++++ Record excerpts

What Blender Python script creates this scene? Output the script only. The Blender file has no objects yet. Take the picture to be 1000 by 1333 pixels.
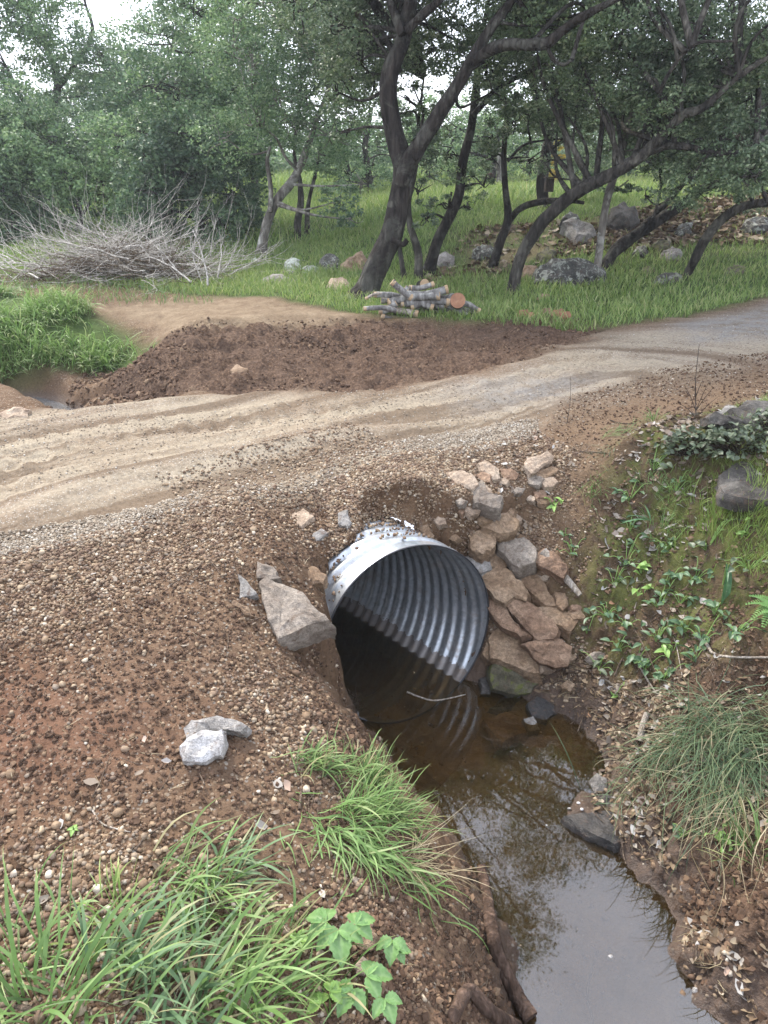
import bpy, bmesh, math, random
import numpy as np
from mathutils import Vector, Matrix, Euler, noise as mnoise
random.seed(7); RNG = np.random.default_rng(7)
S = bpy.context.scene; COL = S.collection
PI = math.pi; R_ = math.radians
# ------------------------------------------------------------ camera, world, sun, exposure
CAMH, PITCH, FPX = 2.35, R_(24.6), 950.0          # camera height over the water; focal length in px of the 1000 px wide photo
cam = bpy.data.objects.new('camera', bpy.data.cameras.new('camera')); COL.objects.link(cam)
cam.location = (0, 0, CAMH); cam.rotation_euler = (PI/2 - PITCH, 0, 0)
cam.data.sensor_fit = 'HORIZONTAL'; cam.data.sensor_width = 36; cam.data.lens = 36*FPX/1000
cam.data.clip_start = .05; cam.data.clip_end = 2000
S.camera = cam
S.view_settings.view_transform = 'Standard'; S.view_settings.look = 'None'
S.view_settings.gamma = 1; S.view_settings.exposure = 1.6
SUN_EL, SUN_AZ = R_(48), R_(-35)                  # soft light from high, left and ahead
w = bpy.data.worlds.new('World'); S.world = w; w.use_nodes = True
nt = w.node_tree; nt.nodes.clear()
out = nt.nodes.new('ShaderNodeOutputWorld'); bg = nt.nodes.new('ShaderNodeBackground')
sky = nt.nodes.new('ShaderNodeTexSky'); sky.sky_type = 'NISHITA'; sky.sun_disc = False
sky.sun_elevation = SUN_EL; sky.sun_rotation = SUN_AZ; sky.air_density = 1.2; sky.dust_density = 3.0; sky.ozone_density = 1.5
tc = nt.nodes.new('ShaderNodeTexCoord'); mp = nt.nodes.new('ShaderNodeMapping'); mp.inputs['Scale'].default_value = (1, 1, 1.9)
cn = nt.nodes.new('ShaderNodeTexNoise'); cn.inputs['Scale'].default_value = 2.1; cn.inputs['Detail'].default_value = 7; cn.inputs['Roughness'].default_value = .58
cr = nt.nodes.new('ShaderNodeValToRGB'); cr.color_ramp.elements[0].position = .36; cr.color_ramp.elements[1].position = .66
cr.color_ramp.elements[0].color = (.48, .48, .48, 1); cr.color_ramp.elements[1].color = (1, 1, 1, 1)
mx = nt.nodes.new('ShaderNodeMixRGB'); mx.inputs[2].default_value = (10., 10.6, 12.3, 1)       # the high cloud sheet
nt.links.new(tc.outputs['Generated'], mp.inputs[0]); nt.links.new(mp.outputs[0], cn.inputs['Vector'])
nt.links.new(cn.outputs['Fac'], cr.inputs[0]); nt.links.new(cr.outputs[0], mx.inputs[0])
nt.links.new(sky.outputs[0], mx.inputs[1]); nt.links.new(mx.outputs[0], bg.inputs['Color'])
bg.inputs['Strength'].default_value = .095
nt.links.new(bg.outputs[0], out.inputs['Surface'])
sl = bpy.data.lights.new('sun', 'SUN'); sl.energy = 2.3; sl.angle = R_(10); sl.color = (1, .93, .83)
sun = bpy.data.objects.new('sun', sl); COL.objects.link(sun)
sd = Vector((math.sin(SUN_AZ)*math.cos(SUN_EL), math.cos(SUN_AZ)*math.cos(SUN_EL), math.sin(SUN_EL)))
sun.rotation_euler = sd.to_track_quat('Z', 'Y').to_euler(); sun.location = sd*50
S.cycles.max_bounces = 7; S.cycles.diffuse_bounces = 3; S.cycles.glossy_bounces = 4; S.cycles.transparent_max_bounces = 12
S.cycles.caustics_reflective = False; S.cycles.caustics_refractive = False

# ------------------------------------------------------------ helpers: projection, noise, meshes, tags
CP, SP = math.cos(PITCH), math.sin(PITCH)
def ray(px, py):
    u = (np.asarray(px, float)-500)/FPX; v = (666.5-np.asarray(py, float))/FPX
    return np.stack([u, CP+v*SP, -SP+v*CP], -1)
def pz(px, py, z):                                # the point of a line of sight at height z
    d = ray(px, py); t = (z-CAMH)/d[..., 2]
    return np.stack([d[..., 0]*t, d[..., 1]*t, np.broadcast_to(z, t.shape)], -1)
def py_(px, py, Y):                               # ... at distance Y
    d = ray(px, py); t = Y/d[..., 1]
    return np.array([0, 0, CAMH])+d*t[..., None] if d.ndim > 1 else np.array([0, 0, CAMH])+d*t
def _h(ix, iy, iz, s):
    n = (ix*73856093) ^ (iy*19349663) ^ (iz*83492791) ^ (s*2654435761 & 0x7fffffff)
    n = (n ^ (n >> 13))*1274126177 & 0x7fffffff; n = (n ^ (n >> 16))*668265263 & 0x7fffffff
    return (n & 0xffffff)/float(0xffffff)
def vn(x, y, z=0., s=0):                          # value noise in -1..1
    x = np.asarray(x, float); y = np.asarray(y, float); z = np.zeros_like(x)+z
    fx, fy, fz = np.floor(x), np.floor(y), np.floor(z)
    ix, iy, iz = fx.astype(np.int64), fy.astype(np.int64), fz.astype(np.int64)
    ax, ay, az = x-fx, y-fy, z-fz
    ax, ay, az = ax*ax*(3-2*ax), ay*ay*(3-2*ay), az*az*(3-2*az)
    r = 0
    zs = (0,) if not np.any(az) else (0, 1)
    for dz in zs:
        for dy in (0, 1):
            for dx in (0, 1):
                wz = (az if dz else 1-az)
                r = r+_h(ix+dx, iy+dy, iz+dz, s)*(ax if dx else 1-ax)*(ay if dy else 1-ay)*wz
    return r*2-1
def fbm(x, y, z=0., s=0, o=4, g=.5):
    r = 0; a = 1; t = 0
    for k in range(o):
        r = r+a*vn(x*2**k+17.3*k, y*2**k-9.1*k, z*2.**k, s+k); t += a; a *= g
    return r/t
def sstep(a, b, x):
    t = np.clip((x-a)/(b-a), 0, 1); return t*t*(3-2*t)
def smin(a, b, k):
    h = np.clip(.5+.5*(b-a)/k, 0, 1); return b*(1-h)+a*h-k*h*(1-h)
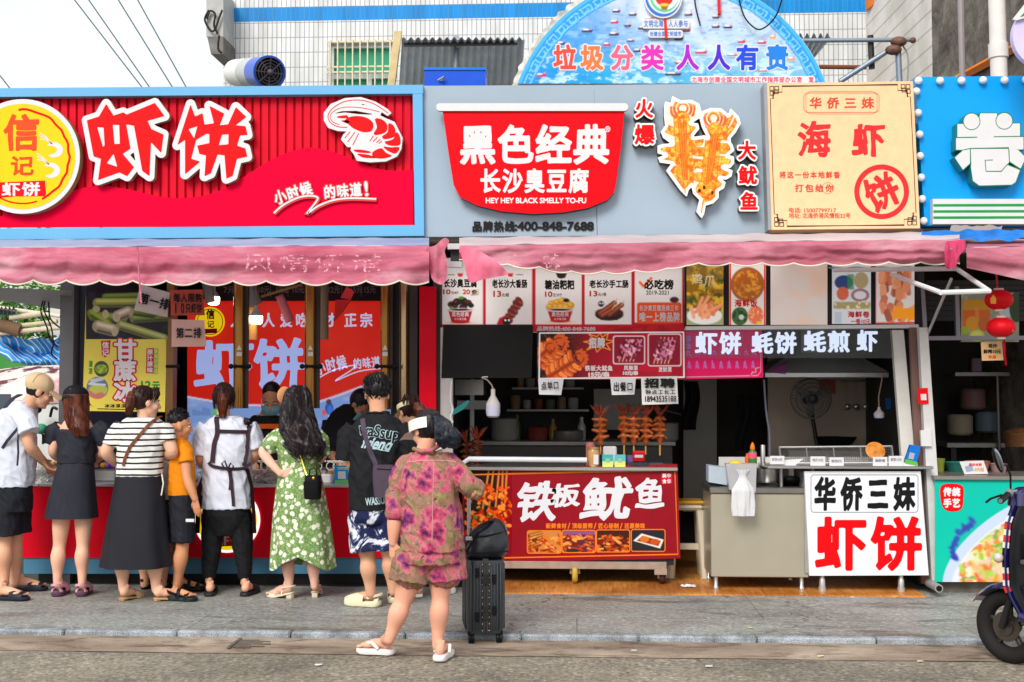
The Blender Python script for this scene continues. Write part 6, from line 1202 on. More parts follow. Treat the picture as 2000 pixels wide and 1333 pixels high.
#teal stall at the right end
WFR=thing('window_frame','grey metal window frame with a stay rod above the teal counter','window frame',P(1840,665,10));panel('rail',mat('grey_frame',(130,130,138),.4,.4),0,0,0,0,10.0,.04,WFR,q=[(1804,665),(2040,664),(2040,656),(1804,657)]);panel('upright',MATS['grey_frame'],0,0,0,0,10.001,.04,WFR,q=[(1804,657),(1812,657),(1806,560),(1798,560)]);panel('upright',MATS['grey_frame'],0,0,0,0,10.001,.04,WFR,q=[(1868,657),(1876,657),(1873,560),(1865,560)])
MB().tube([P(1811,655,9.9),P(1858,545,9.3)],.012,8).build('stay_rod',ALU,WFR)
mb=MB()
for k in range(8):pbox(mb,1808,548+k*10,2050,557+k*10,10.9,.03)
mb.build('louvre_shutter',mat('dark_shutter',(60,58,60),.5),label='dark slatted shutter behind the open window flap',cat='shutter')
JP=thing('poster','juice poster with orange drinks and cut citrus beside the red lanterns','poster',P(1930,668,10.02));cv=Canvas(1877,572,1990,668,1.6,(150,150,130));cv.speck(16,(180,190,160),.5,.7,2);cv.rect(1880,590,1934,640,(214,100,20));cv.rect(1880,586,1934,606,(206,150,30));cv.rect(1905,600,1912,628,(236,160,60),.6);cv.ell(1900,632,14,14,(214,150,30));cv.ell(1922,634,12,14,(196,100,30));cv.ell(1884,646,8,8,(150,180,40));cv.ell(1908,656,15,11,(196,206,60));cv.ell(1908,656,11,8,(214,220,110));cv.ell(1966,606,16,14,(190,200,210));cv.ell(1985,600,14,30,(50,70,40));cv.ell(1945,650,10,10,(160,30,40));cv.build(JP,10.018,INKG);panel('sheet',DARK,1876,571,1991,669,10.02,.02,JP)
LN=[]
for i,(v,s_)in enumerate(((586,26),(640,26))):
 c=P(1951+4*i,v,9.35);k=9.35/2400;t=thing('paper_lantern',['upper round red paper lantern with a gold print','lower round red paper lantern above the hanging card'][i],'lantern',c,'red paper lanterns');LN.append(t)
 mb=MB();n=36;prof=[(math.cos(R(a)),math.sin(R(a)))for a in range(-68,69,8)];rings=[[c+Vector((r*26.5*k*math.cos(q)*(1+.02*math.cos(12*q)),r*26.5*k*math.sin(q)*(1+.02*math.cos(12*q)),h*20*k))for q in np.linspace(0,2*math.pi,n+1)[:-1]]for r,h in prof];mb.loft(rings);mb.build('shade',mat('lantern_red',(214,4,24),.5,var=.05),t,smooth=1)
 cr=mat('lantern_cream',(230,206,190),.5);MB().lathe(c+Vector((0,0,17*k)),[(9*k,0),(9*k,5*k)],18).lathe(c-Vector((0,0,22.5*k)),[(8*k,0),(9*k,5*k)],18).build('cap',cr,t,smooth=1)
 u_=1940 if i==0 else 1974;pth=[(u_-6,v-2),(u_,v-10),(u_+6,v-3),(u_+5,v+8),(u_-5,v+7)];mb=MB();poly(mb,pth,9.35-(24.6 if i==0 else 19)*k);mb.build('gold_print',mat('lantern_gold',(236,160,50),.4),t)
MB().tube([P(1948,566,9.35),P(1946,535,9.35)],.008,6).build('cord',mat('cord_red',(190,40,50),.6),LN[0])
MB().grid(lambda a,b:P(1959+4*a+b*3,664+50*b,9.35)+Vector((0,.01*math.sin(a*12+b*5),0)),6,10).build('tassel',mat('tassel_red',(196,10,40),.6),LN[1],smooth=60)
t=thing('hanging_card','tan cardboard price card hanging below the lower lantern','card',P(1938,704,9.5));panel('card',mat('tan_card',(206,170,120),.7),0,0,0,0,9.5,.006,t,q=[(1918,705),(1960,704),(1957,667),(1916,669)]);T(t,'现炸',(1930,672,1948,680),9.498,BLACK,.03);T(t,'鲜榨10元',(1921,683,1955,691),9.498,BLACK,.04,fit=True);T(t,'欢迎',(1930,694,1946,701),9.498,LRED,.03)
st=thing('sticker','red sticker with a white square on the white steel post','sticker',P(1803,790,9.85));panel('sheet',LRED,0,0,0,0,9.85,.004,st,q=[(1794,790),(1814,789),(1812,758),(1792,759)]);mb=MB();poly(mb,[(1798,770),(1809,770),(1810,782),(1799,782)],9.848);mb.build('white_field',WHITE,st)
panel('white_switch',WHITE,0,0,0,0,9.83,.03,None,q=[(1800,872),(1820,872),(1818,840),(1798,841)],label='white rounded box fixed to the white steel post',cat='box')
TC=thing('teal_counter','teal counter front printed with a bowl of noodles and a red seal','counter',P(1930,1137,9.8));yb=9.80;q=[(1840,1137),(2130,1136),(2120,936),(1826,936)]
cv=Canvas(1826,936,2120,1137,1.7,(10,186,166));cv.mix(np.clip((cv.V-1010)/120,0,1)*.3,(30,200,150))
rr0=random.Random(21);cv.ell(1985,1072,165,78,(190,206,236),-34);cv.ell(1990,1078,152,66,(214,222,240),-34)
for k in range(16):t_=rr0.uniform(-1.05,.1);cv.ell(1985-150*.83*math.cos(t_)+20*math.sin(t_)+rr0.uniform(-5,5),1072+150*.52*math.cos(t_)-66+50*math.sin(-t_)*.2+40*t_+rr0.uniform(-5,5),rr0.uniform(4,10),rr0.uniform(3,7),(50,64,170),rr0.uniform(0,90),2.,.9)
rr=random.Random(8);inner=np.clip((1-np.sqrt((((cv.U-1978)*.83-(cv.V-1072)*.56)/125)**2+(((cv.U-1978)*.56+(cv.V-1072)*.83)/52)**2))*20,0,1);cv.mix(inner,(222,216,200))
for sd_,(c_,lo_)in enumerate((((236,140,70),.56),((150,196,60),.58),((236,214,120),.57),((226,110,60),.62),((214,190,170),.55),((110,160,50),.64))):cv.speck(16,c_,lo_,lo_+.08,40+sd_,inner*.9,1.4)
for k in range(90):
 t_=rr.uniform(-1,1);w_=rr.uniform(-1,1);u=1978+t_*108*.83+w_*42*.5;v=1072-t_*108*.56+w_*42*.83;a=rr.uniform(0,3.1);L_=rr.uniform(5,16)
 cv.cap([(u,v),(u+L_*math.cos(a),v+L_*math.sin(a))],rr.uniform(2.5,5.5),[(130,190,40),(236,130,50),(226,206,60),(228,90,40),(226,196,170),(160,206,60),(240,226,200),(236,170,130)][rr.randrange(8)],2.6,.85)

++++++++

→ **Goal**
Gather all lines where the word "script" appears.

→ **Complete answer**
What Blender Python script creates this scene? Output the script only. The Blender file has no objects yet. Take the picture to be 1000 by 1333 pixels.
The Blender Python script for this scene continues. Write part 6, from line 1202 on. More parts follow. Treat the picture as 2000 pixels wide and 1333 pixels high.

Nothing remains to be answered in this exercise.